### Information provided
□ □ □ □ □ □ □

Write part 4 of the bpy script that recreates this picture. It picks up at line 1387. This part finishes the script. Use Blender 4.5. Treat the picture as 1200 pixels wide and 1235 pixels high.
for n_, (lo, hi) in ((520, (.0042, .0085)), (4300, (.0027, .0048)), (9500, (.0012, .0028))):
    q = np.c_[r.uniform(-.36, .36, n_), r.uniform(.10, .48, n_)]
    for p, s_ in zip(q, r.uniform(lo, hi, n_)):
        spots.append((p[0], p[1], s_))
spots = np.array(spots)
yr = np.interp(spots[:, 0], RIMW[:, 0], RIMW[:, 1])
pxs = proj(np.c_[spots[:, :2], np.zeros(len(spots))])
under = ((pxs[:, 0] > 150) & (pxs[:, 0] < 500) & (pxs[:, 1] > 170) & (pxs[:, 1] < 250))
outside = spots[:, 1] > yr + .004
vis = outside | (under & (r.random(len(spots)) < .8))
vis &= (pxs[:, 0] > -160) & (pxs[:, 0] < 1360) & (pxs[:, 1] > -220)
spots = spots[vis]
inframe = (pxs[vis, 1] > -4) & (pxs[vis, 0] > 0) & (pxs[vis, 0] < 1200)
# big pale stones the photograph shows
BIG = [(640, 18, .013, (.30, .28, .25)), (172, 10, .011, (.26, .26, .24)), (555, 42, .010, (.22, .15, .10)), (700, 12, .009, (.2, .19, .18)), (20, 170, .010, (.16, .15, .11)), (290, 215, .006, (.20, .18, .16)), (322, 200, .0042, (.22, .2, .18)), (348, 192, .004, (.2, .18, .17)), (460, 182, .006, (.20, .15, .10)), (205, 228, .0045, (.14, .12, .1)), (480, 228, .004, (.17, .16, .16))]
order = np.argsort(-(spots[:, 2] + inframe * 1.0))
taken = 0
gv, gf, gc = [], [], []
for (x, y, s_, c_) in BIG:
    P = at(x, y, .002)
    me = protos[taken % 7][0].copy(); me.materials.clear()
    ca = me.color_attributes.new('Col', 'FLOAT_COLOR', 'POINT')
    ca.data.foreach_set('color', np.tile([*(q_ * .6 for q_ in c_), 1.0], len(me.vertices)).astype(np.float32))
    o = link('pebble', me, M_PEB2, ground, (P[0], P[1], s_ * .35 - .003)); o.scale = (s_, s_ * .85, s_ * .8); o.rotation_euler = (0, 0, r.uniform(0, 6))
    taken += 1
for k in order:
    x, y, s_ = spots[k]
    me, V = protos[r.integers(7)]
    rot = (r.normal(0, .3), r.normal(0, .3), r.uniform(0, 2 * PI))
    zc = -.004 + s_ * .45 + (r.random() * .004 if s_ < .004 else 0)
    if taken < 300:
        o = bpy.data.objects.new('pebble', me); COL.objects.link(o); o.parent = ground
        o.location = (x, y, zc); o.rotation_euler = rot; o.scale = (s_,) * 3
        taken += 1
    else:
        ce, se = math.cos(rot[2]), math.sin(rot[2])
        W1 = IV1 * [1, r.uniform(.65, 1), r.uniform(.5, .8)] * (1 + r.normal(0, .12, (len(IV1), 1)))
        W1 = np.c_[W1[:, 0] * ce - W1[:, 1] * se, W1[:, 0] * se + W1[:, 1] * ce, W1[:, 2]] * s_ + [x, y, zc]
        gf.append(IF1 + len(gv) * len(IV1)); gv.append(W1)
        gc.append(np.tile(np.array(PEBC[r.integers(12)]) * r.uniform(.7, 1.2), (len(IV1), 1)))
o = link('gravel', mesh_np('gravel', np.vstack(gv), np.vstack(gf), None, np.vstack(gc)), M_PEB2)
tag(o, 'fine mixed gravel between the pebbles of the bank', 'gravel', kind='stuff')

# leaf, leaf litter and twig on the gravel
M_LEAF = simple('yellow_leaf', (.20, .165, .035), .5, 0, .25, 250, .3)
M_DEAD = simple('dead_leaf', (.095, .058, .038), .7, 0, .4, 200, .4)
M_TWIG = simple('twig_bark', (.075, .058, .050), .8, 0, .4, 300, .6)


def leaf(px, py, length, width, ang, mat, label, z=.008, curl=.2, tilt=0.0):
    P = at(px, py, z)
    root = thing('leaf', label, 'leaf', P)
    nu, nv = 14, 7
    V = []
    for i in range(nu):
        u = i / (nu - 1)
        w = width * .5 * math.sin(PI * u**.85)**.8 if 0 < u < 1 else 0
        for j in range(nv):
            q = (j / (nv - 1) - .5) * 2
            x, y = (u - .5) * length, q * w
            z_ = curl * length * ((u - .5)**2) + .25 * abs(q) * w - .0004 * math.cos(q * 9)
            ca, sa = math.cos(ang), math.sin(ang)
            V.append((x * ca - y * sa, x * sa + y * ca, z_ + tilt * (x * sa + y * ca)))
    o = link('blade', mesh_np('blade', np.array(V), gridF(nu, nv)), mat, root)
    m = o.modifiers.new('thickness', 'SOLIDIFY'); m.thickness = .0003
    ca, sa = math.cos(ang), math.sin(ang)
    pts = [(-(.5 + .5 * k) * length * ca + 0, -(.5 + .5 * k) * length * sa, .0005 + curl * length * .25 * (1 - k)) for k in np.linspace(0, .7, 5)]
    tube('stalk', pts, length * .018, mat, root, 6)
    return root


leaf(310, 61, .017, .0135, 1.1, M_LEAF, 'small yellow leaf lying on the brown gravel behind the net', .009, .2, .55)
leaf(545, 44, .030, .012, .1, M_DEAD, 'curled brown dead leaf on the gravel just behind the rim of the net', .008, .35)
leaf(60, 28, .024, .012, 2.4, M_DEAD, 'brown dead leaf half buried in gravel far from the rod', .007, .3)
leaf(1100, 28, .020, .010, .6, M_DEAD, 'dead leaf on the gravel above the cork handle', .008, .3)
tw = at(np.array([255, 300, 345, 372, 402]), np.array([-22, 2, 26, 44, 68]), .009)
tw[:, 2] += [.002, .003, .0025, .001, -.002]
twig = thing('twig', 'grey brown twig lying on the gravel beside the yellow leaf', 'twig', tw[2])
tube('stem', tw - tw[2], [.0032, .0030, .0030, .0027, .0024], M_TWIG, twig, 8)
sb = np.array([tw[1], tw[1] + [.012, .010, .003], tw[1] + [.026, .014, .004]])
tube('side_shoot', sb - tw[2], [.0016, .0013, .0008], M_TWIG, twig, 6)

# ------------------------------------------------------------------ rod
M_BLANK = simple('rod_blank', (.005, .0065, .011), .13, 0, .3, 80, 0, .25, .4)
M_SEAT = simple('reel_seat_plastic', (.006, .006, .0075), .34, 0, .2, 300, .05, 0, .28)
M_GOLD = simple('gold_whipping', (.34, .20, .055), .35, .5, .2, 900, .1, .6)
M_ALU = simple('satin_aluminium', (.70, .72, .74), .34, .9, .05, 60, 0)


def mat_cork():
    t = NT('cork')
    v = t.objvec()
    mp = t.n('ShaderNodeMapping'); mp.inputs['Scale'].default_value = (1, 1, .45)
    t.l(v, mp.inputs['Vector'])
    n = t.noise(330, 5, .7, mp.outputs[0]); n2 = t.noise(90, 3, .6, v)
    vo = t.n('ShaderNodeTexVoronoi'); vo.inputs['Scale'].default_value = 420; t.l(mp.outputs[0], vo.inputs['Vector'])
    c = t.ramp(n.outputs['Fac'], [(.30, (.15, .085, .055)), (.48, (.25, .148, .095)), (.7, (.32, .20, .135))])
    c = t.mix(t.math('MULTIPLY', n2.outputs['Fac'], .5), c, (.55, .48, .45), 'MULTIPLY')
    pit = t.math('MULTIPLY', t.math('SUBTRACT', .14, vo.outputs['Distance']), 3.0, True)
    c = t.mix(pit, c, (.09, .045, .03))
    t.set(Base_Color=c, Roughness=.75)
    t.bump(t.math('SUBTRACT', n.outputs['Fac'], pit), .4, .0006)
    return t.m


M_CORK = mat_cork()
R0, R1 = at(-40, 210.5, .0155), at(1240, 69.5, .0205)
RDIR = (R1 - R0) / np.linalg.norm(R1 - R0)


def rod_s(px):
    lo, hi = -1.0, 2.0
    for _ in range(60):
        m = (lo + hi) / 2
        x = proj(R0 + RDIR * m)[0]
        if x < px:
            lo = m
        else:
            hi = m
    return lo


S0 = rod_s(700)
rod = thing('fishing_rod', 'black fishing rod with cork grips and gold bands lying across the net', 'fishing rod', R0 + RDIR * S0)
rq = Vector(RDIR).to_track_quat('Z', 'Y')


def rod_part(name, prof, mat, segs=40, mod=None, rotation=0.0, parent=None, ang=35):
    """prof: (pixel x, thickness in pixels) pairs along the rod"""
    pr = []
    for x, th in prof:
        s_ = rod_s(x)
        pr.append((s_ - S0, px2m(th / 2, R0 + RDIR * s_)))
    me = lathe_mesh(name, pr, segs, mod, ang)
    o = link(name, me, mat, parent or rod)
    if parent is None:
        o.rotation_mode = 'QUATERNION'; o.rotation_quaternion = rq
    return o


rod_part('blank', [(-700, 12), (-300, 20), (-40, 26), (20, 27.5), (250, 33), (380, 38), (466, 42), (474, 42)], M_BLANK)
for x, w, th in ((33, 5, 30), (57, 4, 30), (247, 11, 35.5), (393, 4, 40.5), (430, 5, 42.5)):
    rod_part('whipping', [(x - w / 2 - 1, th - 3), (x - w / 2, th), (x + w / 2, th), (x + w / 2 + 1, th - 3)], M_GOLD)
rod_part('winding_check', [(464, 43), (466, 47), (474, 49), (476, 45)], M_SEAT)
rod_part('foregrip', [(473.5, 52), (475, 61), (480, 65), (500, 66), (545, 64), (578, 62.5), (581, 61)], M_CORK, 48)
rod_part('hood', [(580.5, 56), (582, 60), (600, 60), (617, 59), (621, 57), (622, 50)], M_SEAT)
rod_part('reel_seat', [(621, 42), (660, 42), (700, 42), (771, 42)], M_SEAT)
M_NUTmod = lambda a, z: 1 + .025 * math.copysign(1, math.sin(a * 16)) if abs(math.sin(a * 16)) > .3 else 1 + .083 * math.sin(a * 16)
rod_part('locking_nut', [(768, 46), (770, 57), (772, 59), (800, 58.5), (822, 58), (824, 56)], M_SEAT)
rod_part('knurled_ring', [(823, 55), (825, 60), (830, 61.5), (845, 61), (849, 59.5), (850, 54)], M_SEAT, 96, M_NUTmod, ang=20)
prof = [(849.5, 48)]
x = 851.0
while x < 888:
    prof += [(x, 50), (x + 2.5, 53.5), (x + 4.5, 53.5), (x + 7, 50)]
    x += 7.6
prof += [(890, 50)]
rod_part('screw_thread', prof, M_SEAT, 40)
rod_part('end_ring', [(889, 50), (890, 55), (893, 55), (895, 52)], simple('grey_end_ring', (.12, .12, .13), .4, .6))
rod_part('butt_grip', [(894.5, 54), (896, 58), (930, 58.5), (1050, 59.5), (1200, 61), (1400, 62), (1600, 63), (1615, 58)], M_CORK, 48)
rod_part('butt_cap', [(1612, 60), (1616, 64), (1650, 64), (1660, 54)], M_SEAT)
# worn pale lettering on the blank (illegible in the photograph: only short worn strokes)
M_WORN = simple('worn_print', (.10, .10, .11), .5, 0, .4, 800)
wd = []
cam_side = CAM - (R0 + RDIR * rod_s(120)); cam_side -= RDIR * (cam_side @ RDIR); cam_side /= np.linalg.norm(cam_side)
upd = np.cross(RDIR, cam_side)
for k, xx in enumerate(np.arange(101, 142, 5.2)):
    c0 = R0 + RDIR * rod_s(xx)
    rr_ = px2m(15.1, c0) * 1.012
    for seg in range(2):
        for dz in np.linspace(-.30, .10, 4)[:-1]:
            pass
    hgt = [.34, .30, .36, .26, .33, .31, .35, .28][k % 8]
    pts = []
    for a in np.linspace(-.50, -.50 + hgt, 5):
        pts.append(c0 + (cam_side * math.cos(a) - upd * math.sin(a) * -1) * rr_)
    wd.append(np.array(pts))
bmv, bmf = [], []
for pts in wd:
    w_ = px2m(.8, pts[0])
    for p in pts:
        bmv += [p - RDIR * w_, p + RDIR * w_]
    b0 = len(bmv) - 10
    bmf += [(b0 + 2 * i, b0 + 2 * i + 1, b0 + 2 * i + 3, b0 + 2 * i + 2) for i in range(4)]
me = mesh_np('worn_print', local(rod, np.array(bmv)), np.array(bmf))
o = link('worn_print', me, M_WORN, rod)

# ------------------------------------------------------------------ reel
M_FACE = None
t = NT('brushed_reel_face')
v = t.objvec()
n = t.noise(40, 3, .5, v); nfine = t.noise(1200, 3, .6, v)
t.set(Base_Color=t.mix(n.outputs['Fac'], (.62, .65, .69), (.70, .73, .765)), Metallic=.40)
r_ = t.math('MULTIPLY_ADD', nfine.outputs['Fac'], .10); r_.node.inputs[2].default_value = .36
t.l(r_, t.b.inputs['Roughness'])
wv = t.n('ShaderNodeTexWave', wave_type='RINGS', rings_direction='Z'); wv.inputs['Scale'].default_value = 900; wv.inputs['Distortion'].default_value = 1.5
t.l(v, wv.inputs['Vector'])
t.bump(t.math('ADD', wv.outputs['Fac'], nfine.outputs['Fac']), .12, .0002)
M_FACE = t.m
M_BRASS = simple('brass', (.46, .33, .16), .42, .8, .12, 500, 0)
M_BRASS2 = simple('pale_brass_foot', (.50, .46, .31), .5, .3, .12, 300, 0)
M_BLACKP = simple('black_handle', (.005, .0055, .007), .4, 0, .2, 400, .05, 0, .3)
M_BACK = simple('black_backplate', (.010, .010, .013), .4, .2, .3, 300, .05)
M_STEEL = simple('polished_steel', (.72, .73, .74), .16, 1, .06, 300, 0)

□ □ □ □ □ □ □

Copy, from the material, each line that holds the string "pixels".

Write part 4 of the bpy script that recreates this picture. It picks up at line 1387. This part finishes the script. Use Blender 4.5. Treat the picture as 1200 pixels wide and 1235 pixels high.
    """prof: (pixel x, thickness in pixels) pairs along the rod"""